*Task:*
Reproduce precisely the lines between the start of the data below and the line with "long one', ZB)", both included.

*Information shown:*
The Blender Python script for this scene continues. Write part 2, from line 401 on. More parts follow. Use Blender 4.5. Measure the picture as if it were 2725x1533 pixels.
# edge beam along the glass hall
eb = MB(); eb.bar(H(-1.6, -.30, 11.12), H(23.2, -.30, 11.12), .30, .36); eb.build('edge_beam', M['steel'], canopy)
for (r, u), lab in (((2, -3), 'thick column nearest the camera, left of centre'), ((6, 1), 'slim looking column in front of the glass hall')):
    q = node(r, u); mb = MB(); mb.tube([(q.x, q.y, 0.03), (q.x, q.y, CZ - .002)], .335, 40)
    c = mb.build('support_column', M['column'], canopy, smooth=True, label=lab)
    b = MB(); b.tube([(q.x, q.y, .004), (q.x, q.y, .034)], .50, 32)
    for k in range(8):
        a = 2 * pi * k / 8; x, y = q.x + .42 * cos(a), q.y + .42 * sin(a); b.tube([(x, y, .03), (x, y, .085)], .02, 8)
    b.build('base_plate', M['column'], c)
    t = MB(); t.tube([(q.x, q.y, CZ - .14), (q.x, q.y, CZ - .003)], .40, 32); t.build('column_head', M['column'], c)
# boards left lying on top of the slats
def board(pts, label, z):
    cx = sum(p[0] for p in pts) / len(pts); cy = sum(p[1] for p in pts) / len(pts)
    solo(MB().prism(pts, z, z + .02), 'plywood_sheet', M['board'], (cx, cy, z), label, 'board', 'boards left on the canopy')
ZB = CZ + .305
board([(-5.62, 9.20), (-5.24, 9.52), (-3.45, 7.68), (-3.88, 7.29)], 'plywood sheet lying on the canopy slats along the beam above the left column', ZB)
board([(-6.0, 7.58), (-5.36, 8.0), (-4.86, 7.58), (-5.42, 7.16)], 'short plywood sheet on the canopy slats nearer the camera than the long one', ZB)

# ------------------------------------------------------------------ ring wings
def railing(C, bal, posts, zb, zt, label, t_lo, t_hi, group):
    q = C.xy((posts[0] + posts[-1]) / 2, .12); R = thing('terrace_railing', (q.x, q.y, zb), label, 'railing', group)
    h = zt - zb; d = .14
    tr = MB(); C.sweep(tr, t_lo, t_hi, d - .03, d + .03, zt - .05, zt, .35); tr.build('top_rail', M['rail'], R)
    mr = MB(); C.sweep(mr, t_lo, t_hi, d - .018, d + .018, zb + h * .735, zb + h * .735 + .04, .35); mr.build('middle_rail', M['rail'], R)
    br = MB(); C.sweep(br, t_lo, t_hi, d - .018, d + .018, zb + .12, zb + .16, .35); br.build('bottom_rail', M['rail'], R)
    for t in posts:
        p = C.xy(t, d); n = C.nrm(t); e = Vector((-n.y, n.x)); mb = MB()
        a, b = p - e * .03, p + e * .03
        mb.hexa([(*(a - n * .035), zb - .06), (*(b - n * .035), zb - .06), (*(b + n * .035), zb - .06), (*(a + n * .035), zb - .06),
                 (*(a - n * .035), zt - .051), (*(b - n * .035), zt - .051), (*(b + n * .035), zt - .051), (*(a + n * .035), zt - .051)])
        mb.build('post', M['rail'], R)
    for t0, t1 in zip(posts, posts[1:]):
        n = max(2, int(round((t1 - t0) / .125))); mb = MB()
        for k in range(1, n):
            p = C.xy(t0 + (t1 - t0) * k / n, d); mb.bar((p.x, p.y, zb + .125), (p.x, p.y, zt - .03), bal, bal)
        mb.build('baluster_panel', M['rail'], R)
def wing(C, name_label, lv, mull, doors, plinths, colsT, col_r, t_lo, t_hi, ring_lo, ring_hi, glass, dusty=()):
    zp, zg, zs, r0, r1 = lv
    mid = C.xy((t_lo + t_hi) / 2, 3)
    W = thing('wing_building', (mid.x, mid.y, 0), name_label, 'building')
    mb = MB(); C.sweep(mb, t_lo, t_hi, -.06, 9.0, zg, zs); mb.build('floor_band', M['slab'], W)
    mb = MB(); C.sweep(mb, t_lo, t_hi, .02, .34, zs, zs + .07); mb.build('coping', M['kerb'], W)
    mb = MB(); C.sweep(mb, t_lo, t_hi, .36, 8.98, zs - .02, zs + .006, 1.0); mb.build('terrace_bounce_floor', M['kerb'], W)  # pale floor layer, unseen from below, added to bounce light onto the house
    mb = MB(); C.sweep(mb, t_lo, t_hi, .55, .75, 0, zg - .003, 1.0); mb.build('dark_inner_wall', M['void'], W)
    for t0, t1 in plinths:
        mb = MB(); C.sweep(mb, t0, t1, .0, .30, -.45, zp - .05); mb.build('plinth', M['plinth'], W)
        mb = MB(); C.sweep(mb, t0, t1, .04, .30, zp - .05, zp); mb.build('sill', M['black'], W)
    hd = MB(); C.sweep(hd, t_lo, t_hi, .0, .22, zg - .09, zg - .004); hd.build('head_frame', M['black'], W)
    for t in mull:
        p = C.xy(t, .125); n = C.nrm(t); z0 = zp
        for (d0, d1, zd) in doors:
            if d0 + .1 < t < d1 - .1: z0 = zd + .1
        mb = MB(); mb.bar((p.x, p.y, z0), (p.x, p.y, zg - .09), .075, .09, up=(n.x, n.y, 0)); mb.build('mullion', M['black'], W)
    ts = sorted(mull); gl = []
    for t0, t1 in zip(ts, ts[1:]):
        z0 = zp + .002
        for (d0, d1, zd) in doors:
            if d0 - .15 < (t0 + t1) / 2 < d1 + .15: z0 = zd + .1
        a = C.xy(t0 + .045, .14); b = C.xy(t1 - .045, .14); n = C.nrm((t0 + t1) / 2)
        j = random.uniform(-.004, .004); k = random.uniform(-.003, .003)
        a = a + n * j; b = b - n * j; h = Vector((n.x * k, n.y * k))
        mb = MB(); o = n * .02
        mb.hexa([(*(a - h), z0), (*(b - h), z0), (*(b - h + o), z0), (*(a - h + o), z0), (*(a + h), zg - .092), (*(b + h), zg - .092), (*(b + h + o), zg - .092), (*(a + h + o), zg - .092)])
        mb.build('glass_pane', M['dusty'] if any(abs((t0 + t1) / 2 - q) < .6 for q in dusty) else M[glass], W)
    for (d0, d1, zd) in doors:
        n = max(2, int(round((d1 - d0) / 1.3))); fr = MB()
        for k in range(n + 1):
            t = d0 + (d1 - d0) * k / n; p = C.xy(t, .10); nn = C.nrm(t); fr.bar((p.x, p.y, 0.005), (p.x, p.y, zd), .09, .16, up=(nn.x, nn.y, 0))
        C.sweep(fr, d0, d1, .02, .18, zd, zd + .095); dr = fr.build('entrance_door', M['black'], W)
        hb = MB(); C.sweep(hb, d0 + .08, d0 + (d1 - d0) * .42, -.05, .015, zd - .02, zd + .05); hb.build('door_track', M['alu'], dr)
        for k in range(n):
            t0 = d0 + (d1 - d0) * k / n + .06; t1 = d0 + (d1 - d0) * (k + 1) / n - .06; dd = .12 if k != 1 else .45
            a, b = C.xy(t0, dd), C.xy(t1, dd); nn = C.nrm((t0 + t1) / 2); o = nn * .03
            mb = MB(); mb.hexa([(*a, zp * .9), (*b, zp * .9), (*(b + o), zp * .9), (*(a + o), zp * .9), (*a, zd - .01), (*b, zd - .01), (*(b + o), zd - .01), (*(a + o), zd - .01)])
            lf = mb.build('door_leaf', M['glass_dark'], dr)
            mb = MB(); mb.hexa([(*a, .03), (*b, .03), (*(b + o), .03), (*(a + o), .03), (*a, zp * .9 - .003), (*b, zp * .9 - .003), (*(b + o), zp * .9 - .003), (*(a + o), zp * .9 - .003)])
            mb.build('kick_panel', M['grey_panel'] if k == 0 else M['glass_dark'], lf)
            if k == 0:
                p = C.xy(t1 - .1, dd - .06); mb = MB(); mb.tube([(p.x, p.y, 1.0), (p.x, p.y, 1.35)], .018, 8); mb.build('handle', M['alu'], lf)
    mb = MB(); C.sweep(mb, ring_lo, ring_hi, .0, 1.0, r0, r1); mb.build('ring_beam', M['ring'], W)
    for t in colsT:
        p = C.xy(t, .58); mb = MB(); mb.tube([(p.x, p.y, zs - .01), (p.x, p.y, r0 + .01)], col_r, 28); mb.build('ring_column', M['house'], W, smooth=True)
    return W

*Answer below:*
The Blender Python script for this scene continues. Write part 2, from line 401 on. More parts follow. Use Blender 4.5. Measure the picture as if it were 2725x1533 pixels.
# edge beam along the glass hall
eb = MB(); eb.bar(H(-1.6, -.30, 11.12), H(23.2, -.30, 11.12), .30, .36); eb.build('edge_beam', M['steel'], canopy)
for (r, u), lab in (((2, -3), 'thick column nearest the camera, left of centre'), ((6, 1), 'slim looking column in front of the glass hall')):
    q = node(r, u); mb = MB(); mb.tube([(q.x, q.y, 0.03), (q.x, q.y, CZ - .002)], .335, 40)
    c = mb.build('support_column', M['column'], canopy, smooth=True, label=lab)
    b = MB(); b.tube([(q.x, q.y, .004), (q.x, q.y, .034)], .50, 32)
    for k in range(8):
        a = 2 * pi * k / 8; x, y = q.x + .42 * cos(a), q.y + .42 * sin(a); b.tube([(x, y, .03), (x, y, .085)], .02, 8)
    b.build('base_plate', M['column'], c)
    t = MB(); t.tube([(q.x, q.y, CZ - .14), (q.x, q.y, CZ - .003)], .40, 32); t.build('column_head', M['column'], c)
# boards left lying on top of the slats
def board(pts, label, z):
    cx = sum(p[0] for p in pts) / len(pts); cy = sum(p[1] for p in pts) / len(pts)
    solo(MB().prism(pts, z, z + .02), 'plywood_sheet', M['board'], (cx, cy, z), label, 'board', 'boards left on the canopy')
ZB = CZ + .305
board([(-5.62, 9.20), (-5.24, 9.52), (-3.45, 7.68), (-3.88, 7.29)], 'plywood sheet lying on the canopy slats along the beam above the left column', ZB)
board([(-6.0, 7.58), (-5.36, 8.0), (-4.86, 7.58), (-5.42, 7.16)], 'short plywood sheet on the canopy slats nearer the camera than the long one', ZB)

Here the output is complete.